▶ **WHAT IS NEEDED**
Repeat the data below exactly, dropping any pictures it holds.

__________________________________________________

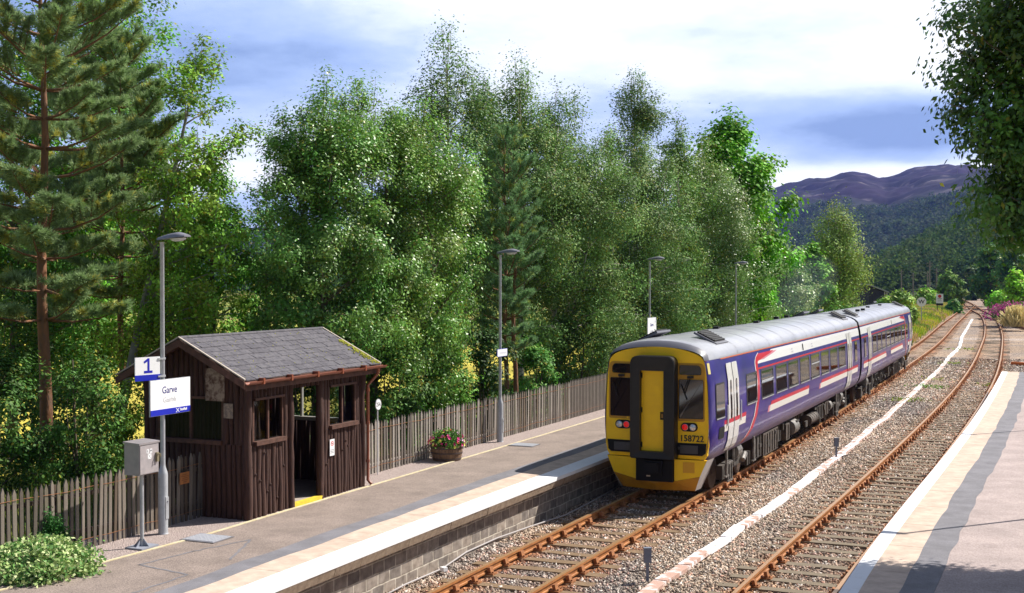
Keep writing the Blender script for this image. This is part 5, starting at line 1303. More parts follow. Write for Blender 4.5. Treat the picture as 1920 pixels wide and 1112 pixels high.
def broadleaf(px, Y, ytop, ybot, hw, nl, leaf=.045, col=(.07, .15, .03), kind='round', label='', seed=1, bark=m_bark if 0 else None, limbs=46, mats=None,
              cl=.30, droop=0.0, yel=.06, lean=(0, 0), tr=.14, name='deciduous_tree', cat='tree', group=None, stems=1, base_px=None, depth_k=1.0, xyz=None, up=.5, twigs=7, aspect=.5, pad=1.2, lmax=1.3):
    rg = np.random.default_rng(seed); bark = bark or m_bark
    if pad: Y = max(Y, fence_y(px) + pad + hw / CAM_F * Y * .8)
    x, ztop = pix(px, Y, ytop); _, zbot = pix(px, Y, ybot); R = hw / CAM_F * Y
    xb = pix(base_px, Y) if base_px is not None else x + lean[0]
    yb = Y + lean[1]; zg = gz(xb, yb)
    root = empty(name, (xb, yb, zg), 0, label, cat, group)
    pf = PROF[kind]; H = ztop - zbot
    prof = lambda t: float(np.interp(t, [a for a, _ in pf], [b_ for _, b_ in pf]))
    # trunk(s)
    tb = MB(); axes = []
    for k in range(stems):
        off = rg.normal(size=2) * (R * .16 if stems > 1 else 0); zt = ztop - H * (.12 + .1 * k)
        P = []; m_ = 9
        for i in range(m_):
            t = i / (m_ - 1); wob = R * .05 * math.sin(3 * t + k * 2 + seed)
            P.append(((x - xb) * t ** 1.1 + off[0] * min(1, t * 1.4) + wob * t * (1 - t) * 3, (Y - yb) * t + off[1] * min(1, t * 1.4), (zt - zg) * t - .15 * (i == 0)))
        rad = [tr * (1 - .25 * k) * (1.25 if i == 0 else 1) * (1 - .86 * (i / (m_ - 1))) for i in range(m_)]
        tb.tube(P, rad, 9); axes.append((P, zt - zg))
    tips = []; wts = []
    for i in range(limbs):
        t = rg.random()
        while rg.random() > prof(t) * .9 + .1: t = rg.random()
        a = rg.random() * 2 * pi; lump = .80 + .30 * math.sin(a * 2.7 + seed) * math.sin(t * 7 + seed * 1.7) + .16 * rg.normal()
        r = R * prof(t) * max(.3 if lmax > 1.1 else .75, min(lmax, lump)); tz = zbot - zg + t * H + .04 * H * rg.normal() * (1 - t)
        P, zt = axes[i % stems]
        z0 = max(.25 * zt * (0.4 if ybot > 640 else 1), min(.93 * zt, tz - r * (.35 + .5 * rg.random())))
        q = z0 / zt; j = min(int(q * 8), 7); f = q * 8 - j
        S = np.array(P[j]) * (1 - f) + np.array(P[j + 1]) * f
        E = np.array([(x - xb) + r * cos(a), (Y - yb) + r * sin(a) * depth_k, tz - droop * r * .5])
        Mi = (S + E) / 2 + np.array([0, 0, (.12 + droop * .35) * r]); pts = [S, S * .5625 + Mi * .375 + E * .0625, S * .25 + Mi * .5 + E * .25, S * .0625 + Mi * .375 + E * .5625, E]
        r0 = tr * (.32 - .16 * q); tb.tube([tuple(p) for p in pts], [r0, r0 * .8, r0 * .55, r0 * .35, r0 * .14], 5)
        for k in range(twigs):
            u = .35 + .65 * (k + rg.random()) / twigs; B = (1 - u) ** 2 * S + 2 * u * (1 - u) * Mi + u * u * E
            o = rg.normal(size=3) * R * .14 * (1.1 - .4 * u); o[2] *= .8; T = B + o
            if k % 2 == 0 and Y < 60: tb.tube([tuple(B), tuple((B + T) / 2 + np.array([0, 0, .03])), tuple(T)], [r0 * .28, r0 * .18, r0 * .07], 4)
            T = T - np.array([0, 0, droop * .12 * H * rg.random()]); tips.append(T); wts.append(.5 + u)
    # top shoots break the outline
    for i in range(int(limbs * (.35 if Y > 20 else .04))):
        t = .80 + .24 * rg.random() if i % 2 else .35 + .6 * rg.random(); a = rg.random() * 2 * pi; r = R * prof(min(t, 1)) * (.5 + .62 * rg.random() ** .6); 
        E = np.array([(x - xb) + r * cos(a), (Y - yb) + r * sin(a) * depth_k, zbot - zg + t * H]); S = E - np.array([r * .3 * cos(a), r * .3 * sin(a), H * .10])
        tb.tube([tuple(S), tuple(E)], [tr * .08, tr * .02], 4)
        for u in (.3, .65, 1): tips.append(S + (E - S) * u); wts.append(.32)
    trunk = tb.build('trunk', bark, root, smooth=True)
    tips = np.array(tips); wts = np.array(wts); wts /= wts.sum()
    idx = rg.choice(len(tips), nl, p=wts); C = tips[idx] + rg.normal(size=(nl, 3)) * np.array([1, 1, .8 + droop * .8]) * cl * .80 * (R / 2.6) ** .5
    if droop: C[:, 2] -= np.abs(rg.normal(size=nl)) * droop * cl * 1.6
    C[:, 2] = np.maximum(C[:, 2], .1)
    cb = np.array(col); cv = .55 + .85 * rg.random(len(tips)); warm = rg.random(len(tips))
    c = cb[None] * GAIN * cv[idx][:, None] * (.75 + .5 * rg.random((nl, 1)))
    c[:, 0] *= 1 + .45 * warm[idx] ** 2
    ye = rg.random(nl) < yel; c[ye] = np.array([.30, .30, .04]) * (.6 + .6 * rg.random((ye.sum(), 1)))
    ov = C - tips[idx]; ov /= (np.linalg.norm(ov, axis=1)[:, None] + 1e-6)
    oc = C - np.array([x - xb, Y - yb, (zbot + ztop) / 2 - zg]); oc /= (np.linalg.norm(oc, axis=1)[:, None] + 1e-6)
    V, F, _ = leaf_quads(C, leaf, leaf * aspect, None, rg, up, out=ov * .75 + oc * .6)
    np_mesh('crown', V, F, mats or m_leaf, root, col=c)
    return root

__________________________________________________

▶ **ANSWER BELOW**
Keep writing the Blender script for this image. This is part 5, starting at line 1303. More parts follow. Write for Blender 4.5. Treat the picture as 1920 pixels wide and 1112 pixels high.
def broadleaf(px, Y, ytop, ybot, hw, nl, leaf=.045, col=(.07, .15, .03), kind='round', label='', seed=1, bark=m_bark if 0 else None, limbs=46, mats=None,
              cl=.30, droop=0.0, yel=.06, lean=(0, 0), tr=.14, name='deciduous_tree', cat='tree', group=None, stems=1, base_px=None, depth_k=1.0, xyz=None, up=.5, twigs=7, aspect=.5, pad=1.2, lmax=1.3):
    rg = np.random.default_rng(seed); bark = bark or m_bark
    if pad: Y = max(Y, fence_y(px) + pad + hw / CAM_F * Y * .8)
    x, ztop = pix(px, Y, ytop); _, zbot = pix(px, Y, ybot); R = hw / CAM_F * Y
    xb = pix(base_px, Y) if base_px is not None else x + lean[0]
    yb = Y + lean[1]; zg = gz(xb, yb)
    root = empty(name, (xb, yb, zg), 0, label, cat, group)
    pf = PROF[kind]; H = ztop - zbot
    prof = lambda t: float(np.interp(t, [a for a, _ in pf], [b_ for _, b_ in pf]))
    # trunk(s)
    tb = MB(); axes = []
    for k in range(stems):
        off = rg.normal(size=2) * (R * .16 if stems > 1 else 0); zt = ztop - H * (.12 + .1 * k)
        P = []; m_ = 9
        for i in range(m_):
            t = i / (m_ - 1); wob = R * .05 * math.sin(3 * t + k * 2 + seed)
            P.append(((x - xb) * t ** 1.1 + off[0] * min(1, t * 1.4) + wob * t * (1 - t) * 3, (Y - yb) * t + off[1] * min(1, t * 1.4), (zt - zg) * t - .15 * (i == 0)))
        rad = [tr * (1 - .25 * k) * (1.25 if i == 0 else 1) * (1 - .86 * (i / (m_ - 1))) for i in range(m_)]
        tb.tube(P, rad, 9); axes.append((P, zt - zg))
    tips = []; wts = []
    for i in range(limbs):
        t = rg.random()
        while rg.random() > prof(t) * .9 + .1: t = rg.random()
        a = rg.random() * 2 * pi; lump = .80 + .30 * math.sin(a * 2.7 + seed) * math.sin(t * 7 + seed * 1.7) + .16 * rg.normal()
        r = R * prof(t) * max(.3 if lmax > 1.1 else .75, min(lmax, lump)); tz = zbot - zg + t * H + .04 * H * rg.normal() * (1 - t)
        P, zt = axes[i % stems]
        z0 = max(.25 * zt * (0.4 if ybot > 640 else 1), min(.93 * zt, tz - r * (.35 + .5 * rg.random())))
        q = z0 / zt; j = min(int(q * 8), 7); f = q * 8 - j
        S = np.array(P[j]) * (1 - f) + np.array(P[j + 1]) * f
        E = np.array([(x - xb) + r * cos(a), (Y - yb) + r * sin(a) * depth_k, tz - droop * r * .5])
        Mi = (S + E) / 2 + np.array([0, 0, (.12 + droop * .35) * r]); pts = [S, S * .5625 + Mi * .375 + E * .0625, S * .25 + Mi * .5 + E * .25, S * .0625 + Mi * .375 + E * .5625, E]
        r0 = tr * (.32 - .16 * q); tb.tube([tuple(p) for p in pts], [r0, r0 * .8, r0 * .55, r0 * .35, r0 * .14], 5)
        for k in range(twigs):
            u = .35 + .65 * (k + rg.random()) / twigs; B = (1 - u) ** 2 * S + 2 * u * (1 - u) * Mi + u * u * E
            o = rg.normal(size=3) * R * .14 * (1.1 - .4 * u); o[2] *= .8; T = B + o
            if k % 2 == 0 and Y < 60: tb.tube([tuple(B), tuple((B + T) / 2 + np.array([0, 0, .03])), tuple(T)], [r0 * .28, r0 * .18, r0 * .07], 4)
            T = T - np.array([0, 0, droop * .12 * H * rg.random()]); tips.append(T); wts.append(.5 + u)
    # top shoots break the outline
    for i in range(int(limbs * (.35 if Y > 20 else .04))):
        t = .80 + .24 * rg.random() if i % 2 else .35 + .6 * rg.random(); a = rg.random() * 2 * pi; r = R * prof(min(t, 1)) * (.5 + .62 * rg.random() ** .6); 
        E = np.array([(x - xb) + r * cos(a), (Y - yb) + r * sin(a) * depth_k, zbot - zg + t * H]); S = E - np.array([r * .3 * cos(a), r * .3 * sin(a), H * .10])
        tb.tube([tuple(S), tuple(E)], [tr * .08, tr * .02], 4)
        for u in (.3, .65, 1): tips.append(S + (E - S) * u); wts.append(.32)
    trunk = tb.build('trunk', bark, root, smooth=True)
    tips = np.array(tips); wts = np.array(wts); wts /= wts.sum()
    idx = rg.choice(len(tips), nl, p=wts); C = tips[idx] + rg.normal(size=(nl, 3)) * np.array([1, 1, .8 + droop * .8]) * cl * .80 * (R / 2.6) ** .5
    if droop: C[:, 2] -= np.abs(rg.normal(size=nl)) * droop * cl * 1.6
    C[:, 2] = np.maximum(C[:, 2], .1)
    cb = np.array(col); cv = .55 + .85 * rg.random(len(tips)); warm = rg.random(len(tips))
    c = cb[None] * GAIN * cv[idx][:, None] * (.75 + .5 * rg.random((nl, 1)))
    c[:, 0] *= 1 + .45 * warm[idx] ** 2
    ye = rg.random(nl) < yel; c[ye] = np.array([.30, .30, .04]) * (.6 + .6 * rg.random((ye.sum(), 1)))
    ov = C - tips[idx]; ov /= (np.linalg.norm(ov, axis=1)[:, None] + 1e-6)
    oc = C - np.array([x - xb, Y - yb, (zbot + ztop) / 2 - zg]); oc /= (np.linalg.norm(oc, axis=1)[:, None] + 1e-6)
    V, F, _ = leaf_quads(C, leaf, leaf * aspect, None, rg, up, out=ov * .75 + oc * .6)
    np_mesh('crown', V, F, mats or m_leaf, root, col=c)
    return root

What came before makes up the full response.